Hi Tom,
Here is what is working right now (caller ID also works BTW) for the trunks (FreePBX to Cisco)
Note that caller ID requires either
the later version 2 port voice cards or the 4 port voice card (I am using the 4 port card here) I was
using a Cisco 2600 earlier with the 2 port voice cards and I still have it but the voice cards are early
versions that don’t support caller ID so I switched to the 1760.
There is no NAT between the FreePBX system and the Cisco.
Note that DTMF relay DOES NOT work with some phone models.
Note that chan_sip bind port is 5160 and pjsip port is 5060 This is because Cisco’s translator WILL NOT
properly translate SIP/rtp packets from outside to inside if they are not on the standard 5060 port.
Cisco 1760 with 128MB ram. IOS version 12.4.25d
4 voice FXO interfaces configured as follows (hopefully you can read Cisco IOS configuration):
voice rtp send-recv
!
voice service voip
fax protocol pass-through g711alaw
modem passthrough nse codec g711alaw
sip
!
!
voice class codec 1
codec preference 1 g711ulaw
codec preference 2 g729r8 bytes 40
codec preference 3 g723r63 bytes 96
codec preference 4 g726r16 bytes 80
!
!
voice-port 2/0
no battery-reversal
timing hookflash-out 50
connection plar 2255
description trunk 503-445-2255
caller-id enable
!
voice-port 2/1
no battery-reversal
timing hookflash-out 50
connection plar 2257
description trunk 503-445-2257
caller-id enable
!
voice-port 2/2
ring number 2
no battery-reversal
timing hookflash-out 50
description trunk 503-445-2256
caller-id enable
!
voice-port 2/3
!
!
dial-peer voice 1 voip
preference 1
destination-pattern 2255
voice-class codec 1
session protocol sipv2
session target sip-server
dtmf-relay rtp-nte
no vad
!
dial-peer voice 2 voip
preference 2
destination-pattern 2257
voice-class codec 1
session protocol sipv2
session target sip-server
dtmf-relay rtp-nte
no vad
!
dial-peer voice 3 voip
preference 3
destination-pattern 2256
voice-class codec 1
session protocol sipv2
session target sip-server
dtmf-relay rtp-nte
no vad
!
dial-peer voice 11 pots
preference 1
destination-pattern .T
port 2/0
dial-peer voice 12 pots
preference 2
destination-pattern .T
port 2/1
!
dial-peer voice 13 pots
preference 3
destination-pattern .T
port 2/2
!
sip-ua
retry invite 3
retry response 3
retry bye 3
retry cancel 3
timers trying 1000
timers expires 300000
sip-server dns:guessme.pdnit.com:5160
FreePBX running version
PBX Firmware:10.13.66-18
PBX Service Pack:1.0.0.0
Current Asterisk Version: 13.15.0
Module versions 13.0.x
FreePBX Chan Sip Configuration:
SIP Settings:
outgoing peer details
host=192.168.1.6
type=peer
insecure=port,invite
dtmfmode=rfc2833
disallow=all
allow=ulaw
incoming peer details
context=from-pstn
type=peer
host=192.168.1.6
dtmfmode=rfc2833
disallow=all
allow=ulaw
Ip addresses and hostnames have been changed in the above config.

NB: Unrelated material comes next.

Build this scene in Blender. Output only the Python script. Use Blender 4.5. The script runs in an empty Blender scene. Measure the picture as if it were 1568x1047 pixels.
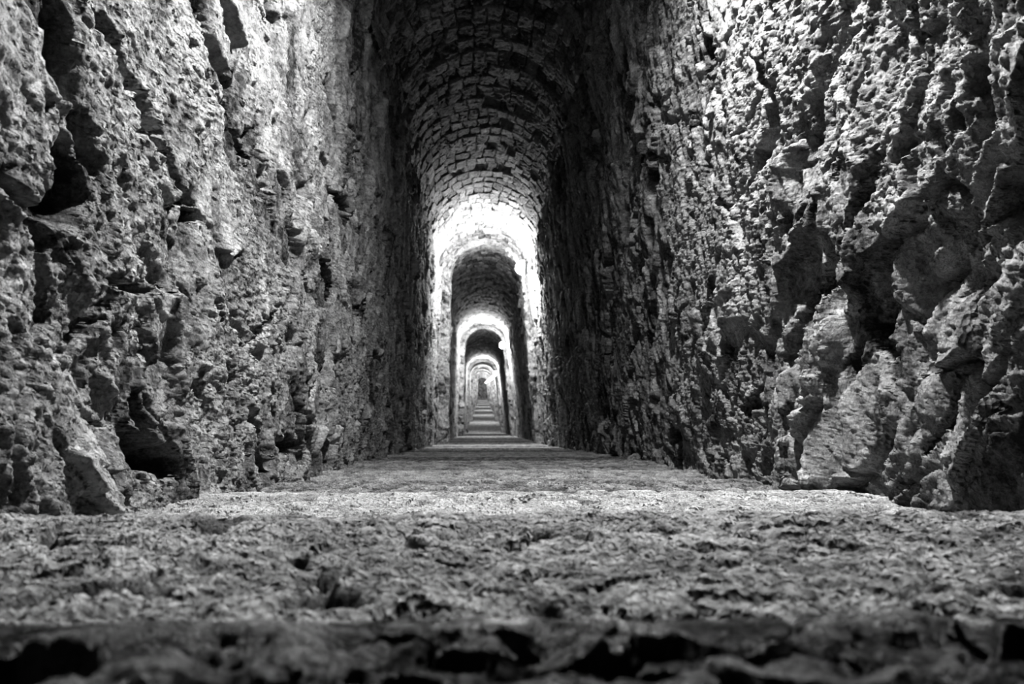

I’m assuming you don’t need to see call setup/teardown logs from a working setup. This FreePBX setup is
running as a virtual guest on an ESXi server.
Now as far as logs from a non-working pjsip setup, I can’t tear into this FreePBX setup to give you that, instead I can setup another vm, install a copy of FreePBX in that, configure it for pjsip trunks and temporarily change the hostname in the Cisco and the Cisco’s IP address. So what version of FreePBX do you want?
PS by the way if I thought pjsip was terrible why would I use it for extensions?!?!? The point is that it doesn’t work in this setup and thus it can’t be an identical implementation as chan_sip. If it’s a Cisco bug then was chan_sip modified to account for nonstandard behavior and if so why weren’t the mods carried into pjsip? I think it more likely that chan_sip was doing it right and pjsip isn’t.